“Sí, sí, el matrimonio es una vocación”. “En el matrimonio te puedes
encontrar con Dios y es un camino de santificación”. Escucho a muchos
amigos, casados, repetir estas frases como queriendo convencerse de que
son verdad. Porque, con frecuencia, los casados tenemos la
tentación de pensar que la vida matrimonial y familiar “no es
suficiente”, que “no nos da puntos” que sumen en la cuenta de la vida
espiritual.
Y así, sufrimos porque con las ocupaciones familiares “no rezo lo
suficiente”, o nos encontramos en falta “porque no puedo ir a Misa todos
los días”. Y nos angustiamos pensando que no cumplimos con obligaciones
que, tal vez, no nos corresponden.
Por supuesto que no estoy diciendo que ir a Misa y hacer oración no
sea necesario; pero vivirlo así, en competencia con la vida familiar, en
ocasiones nos crea una tensión que nos impide dedicarnos, de verdad y
con todo el corazón, a lo que el Señor espera de nosotros: querer y cuidar a los que nos ha dado de forma especial, a nuestro cónyuge, hijos, familia…
El Papa Francisco responde a nuestras inquietudes cuando afirma
“una comunión familiar bien vivida es un verdadero camino de
santificación en la vida ordinaria y de crecimiento místico, un medio
para la unión íntima con Dios. Porque las exigencias fraternas y
comunitarias de la vida en familia son una ocasión para abrir más y más
el corazón, y eso hace posible un encuentro con el Señor cada vez más
pleno” (Amoris Laetitia, 316).
Si nos fijamos un poco más en el matrimonio, podemos apreciar algunos
aspectos que nos pueden ayudar a entender mejor cómo es una vía de
unión con Dios. El matrimonio entre bautizados es un sacramento: un
signo, una “ventana por donde la gloria de Dios entra en la visibilidad
del mundo” (José Granados, “Teología
de la carne”). Esto quiere decir que, a través de la fragilidad de un
hombre y una mujer unidos en matrimonio, Dios se hace presente en el
mundo para manifestarse, para dejarnos ver Quién y cómo es.
Y Dios es amor: un amor que se da a cada hombre
totalmente, sin reservarse nada; un amor que permanece todos los días de
la vida, en lo bueno y en lo malo; un amor fiel, que no se echa atrás
cuando el otro falla; un amor fecundo que da vida. Todas estas
características del amor de Dios son las que definen, también, el amor
matrimonial: una entrega de amor total, indisoluble, fiel, fecundo. De
manera que, al ver cómo se quieren unos esposos cristianos, podemos atisbar cómo nos quiere Dios.
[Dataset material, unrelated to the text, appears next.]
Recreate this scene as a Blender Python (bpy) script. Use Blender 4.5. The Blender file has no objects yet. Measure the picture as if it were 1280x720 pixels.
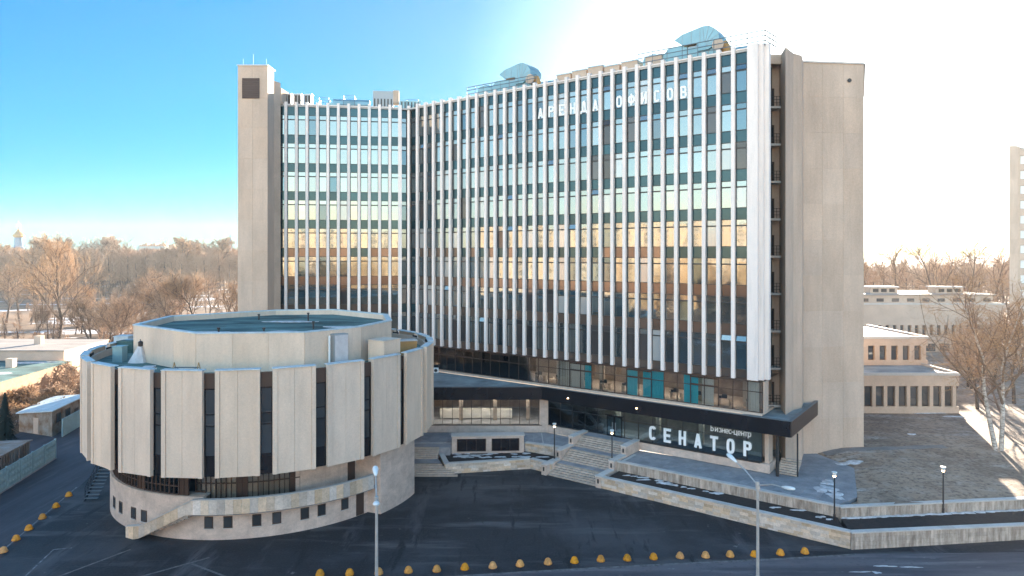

Esta es la grandeza a la que estamos llamados los casados: a manifestar en el mundo de hoy la gloria de Dios.
Pero entonces ¿mi cónyuge no es un estorbo para la unión con Dios? Al
contrario, tu marido/tu mujer es el camino por el que te vas a unir
cada vez más con Dios. Para empezar, cuando una pareja se quiere de
verdad y quiere quererse así (siempre, fiel, fecundo, amando al otro con
un amor total) se descubre incapaz: yo querría querer así, pero conozco
mi fragilidad y debilidad y dudo de poder hacerlo. En ese momento, un
creyente solo puede volverse a Alguien que lo puede todo y que es Amor: y
así, el deseo de amar conyugalmente nos hace volvernos hacia
Dios, pedirle que se meta en nuestro matrimonio y que Él nos vaya
llevando a querernos como Él ama.
Esto es lo que hacemos en nuestra boda: poner este amor, que es
nuestro, en sus manos para que Él lo vaya puliendo, perfeccionando,
llevando a plenitud. Y así, viviendo tu vida matrimonial y familiar,
queriendo a los tuyos, en los detalles del día a día, en la paciencia,
en el ir cediendo poco a poco paso al amor frente al egoísmo, incluso en
la debilidad, te vas uniendo a Él y esa vida escondida, pequeña y
aparentemente sin valor manifiesta la gloria de Dios.